Venuti dopo, e contro, di loro, gli ancor più fanatici Taleban, cresciuti nelle scuole coraniche pachistane, presero il controllo dell’Afghanistan nel 1996 e infine ne vennero cacciati a loro volta dalle bombe statunitensi all’indomani dell’11 settembre 2001. Da allora hanno sempre rifiutato di negoziare con il governo di Kabul, considerato un fantoccio dello zio Sam. E se discussioni dovevano essere, sarebbero state solo con il “burattinaio americano”.

È una bozza di intesa, dunque, ma al momento i Taleban non hanno neppure garantito un cessate il fuoco. Non si parla di governo di coalizione, né di rispetto dello Stato di diritto. Poco, molto poco. Solo un bagliore, una piccola porta socchiusa.

Ghani chiede il rispetto di valori fondamentali e imprescindibili, a cominciare dall’unità del Paese. Altrimenti – ha avvertito – non ci sarà pace. Ma i suoi margini di manovra sono estremamente limitati, quasi risibili. Senza la protezione degli Stati Uniti lui non è nessuno. Lo stillicidio di carneficine è ininterrotto: dal 2014, anno della sua elezione, 45mila membri delle forze di sicurezza, poliziotti o militari, sono stati uccisi dai Taleban. Una cifra folle.

Il regime degli studenti (‘Taleban’ nelle lingue locali, pashtun e dari) dal 1996 è stato un inferno lungo quasi sei anni, nel quale le prime ma non uniche vittime sono state le donne e le bambine, private dei più elementari diritti.

L’Afghanistan è ancora il Paese “in cui il disastro è iniziato”, come ci ricorda l’islamologo Gilles Kepel nel suo ‘Sortir du chaos’ fresco di stampa. Il jihad anti-sovietico finanziato dagli Stati Uniti, vittorioso nel 1989, tracimò infatti invadendo progressivamente l’Algeria, il Maghreb, il Levante, l’Iraq, la Siria, e l’Occidente. In un’intervista lo stratega americano Zbigniew Brzezinski dichiarò di non aver rimpianti sul finanziamento al jihad afghano perché sul piatto della bilancia la fine dell’Urss e della guerra fredda pesano molto più della minaccia anti occidentale di qualche “jihadista esaltato”. Aggiungendo che “non esiste il jihad globale”. Analisi smentita dalla storia più recente.
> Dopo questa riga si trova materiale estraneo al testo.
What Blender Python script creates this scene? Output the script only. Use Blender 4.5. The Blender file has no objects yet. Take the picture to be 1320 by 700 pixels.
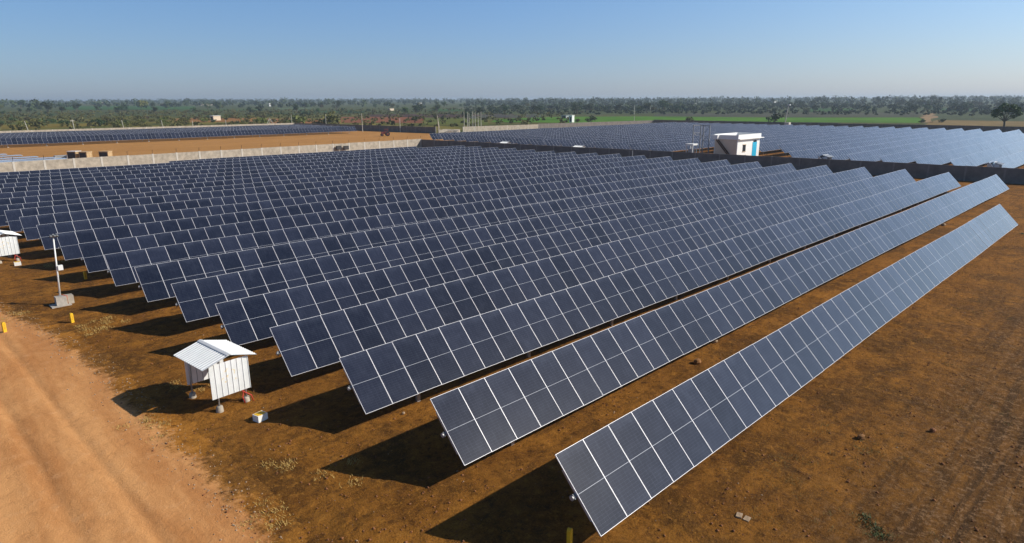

Oggi non si può che sperare che dalla terra nella quale iniziò il caos si abbozzi una soluzione per uscirne. Ma la circospezione è d’obbligo. I Taleban sono impegnati in una guerra intestina con l’Isis (che, paradosso dei paradossi, in Afghanistan sarebbe sostenuto dall’Iran sciita) per la leadership jihadista globale. Il sospetto è che, coerente con il suo slogan ‘America First’, Donald Trump accetti frettolosamente un patto con il diavolo in chiave anche anti Isis e anti Iran, abbandonando alla mercé dei fanatici di Allah un popolo indifeso in un Paese esangue. Che – lo abbiamo constatato – chiede protezione internazionale.